I poured over images on Pinterest, hoping to find a picture to guide me.  Some of the things I saw came close, but none really matched the vision of what I wanted.  I finally decided to make a sketch so that I could see on paper what so far only existed in my head.



Once I got that down I made a quick pattern for the skirt panels.  Then I put the pattern to fabric and started cutting.  I knew I only had one chance to get it right.  There was not enough shirt to cut twice. In the past I would have talked myself out of the whole thing, never believing in myself enough to cut right, believing my fear of failure more.  This time I risked failure and instead found satisfaction:  It worked.  And I was generous with my measurements.  Even though I had to re-sew my side seams (a couple of times), I was able to come out with something that was exactly what I wanted.

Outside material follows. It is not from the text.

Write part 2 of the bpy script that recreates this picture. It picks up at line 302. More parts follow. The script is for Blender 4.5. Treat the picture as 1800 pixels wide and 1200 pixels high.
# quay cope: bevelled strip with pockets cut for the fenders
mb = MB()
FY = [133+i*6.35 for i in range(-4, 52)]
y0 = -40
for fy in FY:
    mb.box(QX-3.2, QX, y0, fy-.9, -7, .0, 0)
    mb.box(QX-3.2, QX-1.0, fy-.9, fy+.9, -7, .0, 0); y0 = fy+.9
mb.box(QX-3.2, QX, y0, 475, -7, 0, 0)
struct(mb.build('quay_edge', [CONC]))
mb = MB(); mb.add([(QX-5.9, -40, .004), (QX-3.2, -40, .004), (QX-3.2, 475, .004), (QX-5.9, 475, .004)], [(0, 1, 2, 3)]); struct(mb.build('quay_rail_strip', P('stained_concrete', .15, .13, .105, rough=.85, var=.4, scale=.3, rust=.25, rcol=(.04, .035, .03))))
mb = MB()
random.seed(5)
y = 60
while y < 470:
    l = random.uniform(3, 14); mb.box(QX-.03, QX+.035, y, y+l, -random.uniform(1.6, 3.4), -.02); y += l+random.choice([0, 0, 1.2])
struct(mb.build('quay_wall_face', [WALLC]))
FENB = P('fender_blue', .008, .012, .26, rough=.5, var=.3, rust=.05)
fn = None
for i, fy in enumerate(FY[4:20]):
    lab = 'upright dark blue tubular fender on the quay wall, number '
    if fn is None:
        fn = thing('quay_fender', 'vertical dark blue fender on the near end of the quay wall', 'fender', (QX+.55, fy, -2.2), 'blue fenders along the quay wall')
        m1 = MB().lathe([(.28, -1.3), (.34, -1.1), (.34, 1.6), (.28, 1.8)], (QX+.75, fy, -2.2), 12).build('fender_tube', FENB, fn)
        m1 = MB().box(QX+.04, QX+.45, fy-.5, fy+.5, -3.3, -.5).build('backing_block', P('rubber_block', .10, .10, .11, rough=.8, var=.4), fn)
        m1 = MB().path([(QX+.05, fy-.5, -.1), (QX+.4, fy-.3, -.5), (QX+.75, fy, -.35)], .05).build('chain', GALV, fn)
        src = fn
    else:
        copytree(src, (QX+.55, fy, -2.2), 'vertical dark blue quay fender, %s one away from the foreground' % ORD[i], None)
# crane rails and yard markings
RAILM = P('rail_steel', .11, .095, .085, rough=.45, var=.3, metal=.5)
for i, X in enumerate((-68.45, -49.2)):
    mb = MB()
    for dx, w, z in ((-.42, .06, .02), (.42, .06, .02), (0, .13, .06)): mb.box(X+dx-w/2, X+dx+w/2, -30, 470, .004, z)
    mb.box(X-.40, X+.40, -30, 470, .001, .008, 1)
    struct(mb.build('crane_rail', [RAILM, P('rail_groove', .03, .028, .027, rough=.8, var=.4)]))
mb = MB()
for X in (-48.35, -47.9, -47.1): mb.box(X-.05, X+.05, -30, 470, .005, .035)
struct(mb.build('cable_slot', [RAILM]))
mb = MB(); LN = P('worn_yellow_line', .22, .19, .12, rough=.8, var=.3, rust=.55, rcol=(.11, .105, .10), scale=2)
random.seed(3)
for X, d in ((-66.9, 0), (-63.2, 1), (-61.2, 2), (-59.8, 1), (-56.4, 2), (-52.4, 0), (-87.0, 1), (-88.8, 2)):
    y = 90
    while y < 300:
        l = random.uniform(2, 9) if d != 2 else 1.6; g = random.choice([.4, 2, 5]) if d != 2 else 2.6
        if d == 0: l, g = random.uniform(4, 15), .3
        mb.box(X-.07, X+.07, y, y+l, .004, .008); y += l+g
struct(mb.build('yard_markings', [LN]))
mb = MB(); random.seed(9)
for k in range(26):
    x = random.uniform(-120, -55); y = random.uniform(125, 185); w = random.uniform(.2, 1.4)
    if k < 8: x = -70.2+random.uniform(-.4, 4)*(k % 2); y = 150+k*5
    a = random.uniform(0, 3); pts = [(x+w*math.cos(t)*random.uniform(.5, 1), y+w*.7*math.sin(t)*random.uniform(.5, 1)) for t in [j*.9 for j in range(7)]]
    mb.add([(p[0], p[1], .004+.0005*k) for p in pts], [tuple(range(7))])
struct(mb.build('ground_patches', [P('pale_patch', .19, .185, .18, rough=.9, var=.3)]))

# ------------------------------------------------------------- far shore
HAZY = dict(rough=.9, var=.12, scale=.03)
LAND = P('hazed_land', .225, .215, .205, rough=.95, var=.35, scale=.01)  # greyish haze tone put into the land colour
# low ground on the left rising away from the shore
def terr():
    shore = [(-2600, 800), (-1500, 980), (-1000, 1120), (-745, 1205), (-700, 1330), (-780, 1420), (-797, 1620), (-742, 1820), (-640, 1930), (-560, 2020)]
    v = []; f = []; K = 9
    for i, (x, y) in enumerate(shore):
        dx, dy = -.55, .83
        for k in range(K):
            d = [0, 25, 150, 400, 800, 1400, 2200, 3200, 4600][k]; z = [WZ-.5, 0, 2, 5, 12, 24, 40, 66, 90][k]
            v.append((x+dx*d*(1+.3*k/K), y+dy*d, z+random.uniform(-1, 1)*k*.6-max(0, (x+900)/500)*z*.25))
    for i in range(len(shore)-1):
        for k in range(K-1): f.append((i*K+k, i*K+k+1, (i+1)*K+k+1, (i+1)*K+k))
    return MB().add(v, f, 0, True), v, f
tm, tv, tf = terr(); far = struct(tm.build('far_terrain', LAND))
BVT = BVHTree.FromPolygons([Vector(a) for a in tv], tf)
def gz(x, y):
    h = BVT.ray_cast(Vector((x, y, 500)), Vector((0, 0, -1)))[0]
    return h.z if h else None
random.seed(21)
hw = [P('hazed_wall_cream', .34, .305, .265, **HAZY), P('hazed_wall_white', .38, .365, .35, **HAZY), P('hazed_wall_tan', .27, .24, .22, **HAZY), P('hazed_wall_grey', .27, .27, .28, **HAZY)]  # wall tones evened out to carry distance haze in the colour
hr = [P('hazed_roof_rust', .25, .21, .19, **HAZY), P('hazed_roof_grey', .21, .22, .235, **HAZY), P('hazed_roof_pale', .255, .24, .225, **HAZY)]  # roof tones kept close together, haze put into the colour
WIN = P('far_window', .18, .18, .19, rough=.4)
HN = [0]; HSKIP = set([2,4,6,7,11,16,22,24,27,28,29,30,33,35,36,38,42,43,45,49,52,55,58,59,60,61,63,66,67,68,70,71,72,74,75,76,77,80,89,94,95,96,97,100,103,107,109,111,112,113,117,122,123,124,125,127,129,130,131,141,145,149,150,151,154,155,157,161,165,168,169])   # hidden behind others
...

Lessons from the sewing table:

Lesson number one:  If I really want to live a custom-made purpose, then it's time to start trusting my own instincts, to listen to my own intuition.  To trust that what God has instilled in me for this time and purpose is trustworthy.  For years I have second-guessed myself, done most of life someone else's way.  And it has sometimes worked.  But it has never fit.  Just like those original pieces of clothing, I was dressing in someone else's wardrobe--never comfortable, just making do with what was. 

Lesson number two:  If I really want to live the life I was made for, then I must be willing to surrender the life I have.  That shirt and pants and yardage had to die.  There could be no more shirt, no more pants, no more yardage.  Thinking such as "maybe it will fit someday" had to go.  So did the "I might have an opportunity to wear something a teenager would wear" thought.  And the hardest of all--"there might be something better I could use that yardage for; I should save it."  Letting go can be painful.  In my deepest self I realize this has nothing to do with clothes and everything to do with life.  Who I used to be.  What I used to do.  Expectations I had of myself that never seemed to pan out.  I had to let some important things go that I truly loved.  What I didn't realize then was that this letting go created room for something better to come forth.  Which leads to . . . .

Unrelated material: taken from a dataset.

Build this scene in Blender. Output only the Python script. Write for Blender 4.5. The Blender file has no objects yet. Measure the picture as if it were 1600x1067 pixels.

Lesson number three:  all that has come before is still useful.  It's not that we surrender what has been to an empty void.  It's that we surrender our broken dreams to God's hands, and He reworks them into something that is truly for us.  I realize I never lost anything; those scraps just came back in a surprising, yet more wonderful way.  Those original pieces of stretchy velvet, not quite right on their own, worked beautifully together.  I couldn't have accomplished the vision in my head without them.  And the same is true for all those life experiences that were painful, difficult, full of challenge.  Those times that I got burned are what God used as the fire that refines.  Those times that I got hammered, became tools used to fashion  strength and wisdom that could not come any other way.  Nothing has been wasted.  There are no wasted years.  There are no wasted efforts.  There are no wasted mistakes.  God has bundled it all together into the raw materials used to construct something remarkable and extraordinary.  How the old thing is used makes all the difference.  Piece by piece God is able to take seemingly unrelated things and bring forth something honorable and worthy of the highest regard. 

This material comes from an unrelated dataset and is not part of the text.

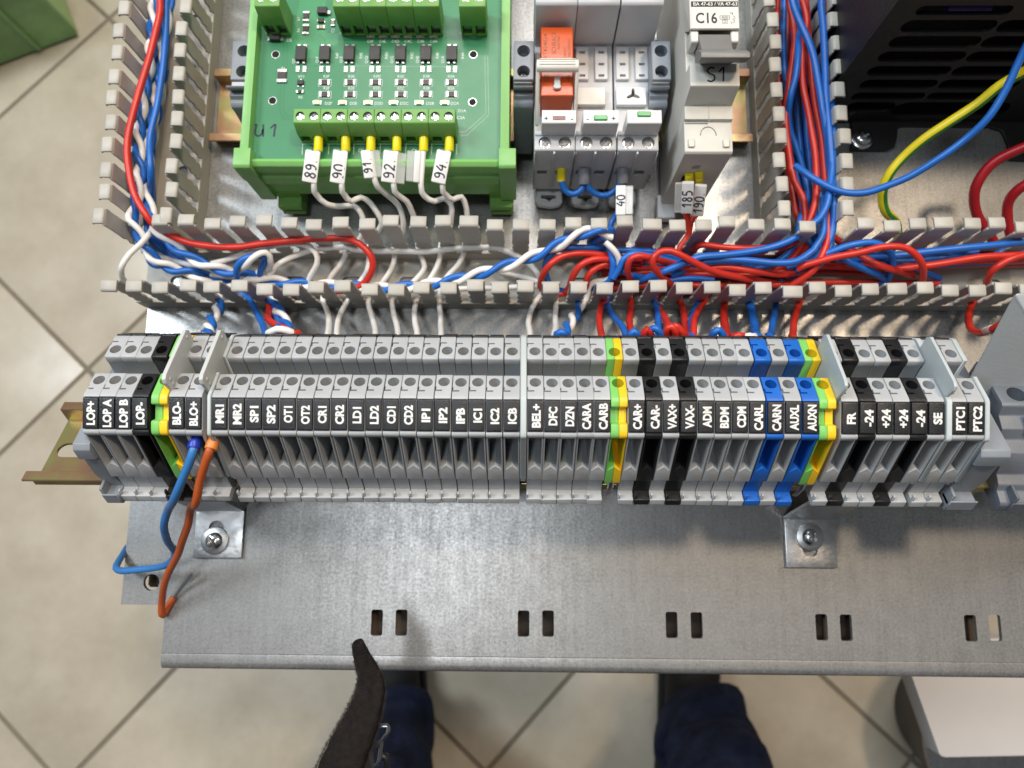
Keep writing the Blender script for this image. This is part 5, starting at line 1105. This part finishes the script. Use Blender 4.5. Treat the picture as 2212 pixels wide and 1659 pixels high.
# --- breaker and relay wires
yw = yf
t, _ = wire('blue wire with yellow ferrule looping between the first two relay sockets', B_, 1.3, [GP(540, 1230, 28), GP(540, 1300, 26)] + path('G', (560, 1365, 24), (615, 1398, 23), (670, 1380, 24), (700, 1330, 25)) + [GP(702, 1240, 27)], parts=True)
ferrule(t, GP(540, 1195, 29), GP(536, 1305, 25.5), 1.75, 1.75, 'ferrule_yellow'); ferrule(t, GP(700, 1210, 29), GP(700, 1325, 26), 2.5, 2.3, 'ferrule_grey')
t, _ = wire('blue wire looping between the second and third relay sockets', B_, 1.3, [GP(715, 1300, 26)] + path('G', (730, 1345, 25), (775, 1395, 23), (840, 1412, 22), (905, 1392, 23), (950, 1335, 25)) + [GP(965, 1250, 27)], parts=True)
ferrule(t, GP(980, 1205, 29), GP(980, 1318, 26), 2.5, 2.4, 'ferrule_grey')
t, _ = wire('blue wire with sleeve marked 40 from the third relay socket to the duct', B_, 1.35, path('G', (985, 1280, 26), (985, 1330, 24), (985, 1440, 20), (985, 1560, 17), (960, 1640, 15), 'B', (2230, 330, 15), (2150, 430, 14), 'C', (200, 600, 12)), parts=True)
sleeve(t, GP(968, 1335, 27.5), GP(965, 1550, 24.5), '40', 2.0, 1.1, clear=3.0, cside=-1, hgt=3.2)
wire('second blue wire leaving the third relay socket beside the sleeve', B_, 1.3, path('G', (960, 1500, 15), (935, 1550, 16), (900, 1600, 16), (880, 1680, 14), 'C', (60, 560, 13)))
def BP(zx, zy, out): return PY(*G_(zx, zy), yf - out)
for (s, gx, gy0, gy1, tx0, tx1, lab) in (('185', 1460, 1255, 1330, (1452, 1310), (1440, 1530), 'left'), ('190.', 1530, 1245, 1335, (1545, 1330), (1518, 1550), 'right')):
    t, _ = wire('%s of two red wires below the breaker, its sleeve marked %s' % (lab, s.strip('.')), R_, 1.35, [BP(gx, gy0 + 15, 1.2), BP(gx, gy1, 2.4)] + [BP((tx0[0] + tx1[0]) / 2, 1430, 6.5), BP(tx1[0] - 4, 1540, 10)] + path('G', (1446 + (8 if s == '185' else 25), 1600, 20), (1450, 1700, 15), 'C', (880, 520, 14), (840, 640, 12), (700, 760, 9)), parts=True)
    ferrule(t, BP(gx, gy0, 0.6), BP(gx, gy1, 2.4), 1.7, 1.7, 'ferrule_yellow'); sleeve(t, BP(*tx0, 4.6), BP(*tx1, 12.5), s, 2.3, 1.0, clear=2.6 if s == '185' else 0, cside=1, hgt=3.6)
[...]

It's hard to explain how I feel when I wear these clothes refashioned into something I truly love.  To say I am happy doesn't tell the real story.  I feel beautiful in the way that I find my own life story beautiful now:  joyful soulfulness taking hard times in hand and dancing until the rhythm transforms the hardness into a deep cadence, pulsating wonder and grace into every waking moment.  The memories no longer bring pain but deliverance.  These old rags have been transformed into something rare and exquisite.  I believe I am wearing art in the same way that I am a work of art.  It doesn't matter if others don't like it.  It doesn't matter if the stitches are straight or not.  They are my stitches.  Put together with love.  And when I wear them I feel lovely, regardless of how I look.

I am reminded of my favorite scripture . . . Isaiah 61.  There is this part that I have puzzled over for years, the thing that has finally made sense: 

I will greatly rejoice in the Lord, my whole being shall exult in my God; for he has clothed me with the garments of salvation.  Isaiah 61:10

Before now I simply thought God simply stripped us clean of everything we believed to give us value, so we may come to know our value comes from Him alone.  I thought this was our salvation.  But my sewing machine has taught me so much more.  I've learned that once the false things are removed, God takes our every heartache, brokenness, anguished moment.  In Tender Hands He reworks them, trimming and cutting, stitching and mending, until the finished product is revealed, beautiful and custom made for the wearer.  A new life filled with joy and purpose and meaning.

So now as I feel the weight of stretchy fabric in my hands, I realize:  These fibers are heavy with meaning.  God has been reworking, remaking, re-stitching all  that has been for a new purpose I couldn't have even guessed at a few years ago.  I'll need every experience I've had.  I will draw upon the years of wisdom that have been garnered through lesser things.  All has been preparation.  All has been resource and raw material.  These are the garments of salvation.